You can’t make a difference in this world while being cruel to others – no matter how justified you feeling in doing so. Even if someone is cruel to your children, you make a much bigger impact by living the kindness, peace and respect in your communication with others. Children learn so much from how we treat everyone we come in contact with in our daily lives.

It can be difficult to maintain our center when we see our children being treated unkindly and disrespectfully. I know for me personally, my mama-bear self is triggered, wanting to lash out and protect my cubs. I am glad that I didn’t react in the moment and instead went to the car with the kids and discussing the options with my friend, Josha. Before deciding to go back in, I shared with her that this was one of those moments in life that I would regret not going in and saying something. Our children were encouraging me to go in and stand up for their rights as well, so I knew that it was my time and the perfect place to share my thoughts.

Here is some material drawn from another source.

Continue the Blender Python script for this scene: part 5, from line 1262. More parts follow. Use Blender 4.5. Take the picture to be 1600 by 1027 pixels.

I know that I made a difference in the life of this employee, and in turn the rights and respect for children that he comes in contact with will affected. We raise the bar every time we have the courage to speak the Truth. I encourage you to stand up for others who you see treated meanly, or unkindly – but do it from your heart, once you are calm and truly live the respect you are preaching in your communication. It makes a difference in ways you can not even imagine. My children were grateful for my bravery standing up for them and children everywhere – with kindness and positive communication. Huge shifts are happening and I am so grateful for my growing capacity for empathy and love for others, which is leading me in directions that I have never dreamed were possible.

 

 

 

 

Comments

  1. Thank you, Dayna, on behalf of all beings.

  2. Thank you Dayna…may all beings feel understood and loved. ( I am so grateful when you went to talk with him you were feeling love & compassion in your own heart)….that is beyond wonderful and made all the difference in the world!

  3. You are inspirational!!

  4. What a great experience to share! I love that you are actively living the way you speak in your book and elsewhere. It’s not easy and something I am just beginning to learn. Sometimes it’s difficult to find the words to communicate your feeling of being disrespected without sounding rude and angry yourself…thanks for the example Dayna 🙂

  5. Carrie Sayer says:

    Love this!

  6. That was such an amazing way to handle the employee, I re-read the story trying to take in some new words into my vocabulary 🙂 I think I would have battled to not come across as scary.

    Thank you for a great lesson x

  7. Thank you very much for sharing. I have received from this post new ideas about how to approach these kind of situations. These ideas are truly more coherent to the way I want to live my life and trascend and above all to the kind of role model I want to present to my child. I will remember to apply these tools instead of the automatic reactions that come from instinct and mostly from the way I learned back when I was a little girl.

  8. This post came at the perfect time for me! We recently celebrated Christmas with my husband’s family and there was a situation in which I felt my youngest (she’s two) was being ignored and mistreated. I thought I was doing the right thing by speaking up for her and defending her. But I now see there was a better way to advocated for her instead of being defensive. It’s hard to remain cool when our babies are being hurt emotionally by others!! Thanks Dayna!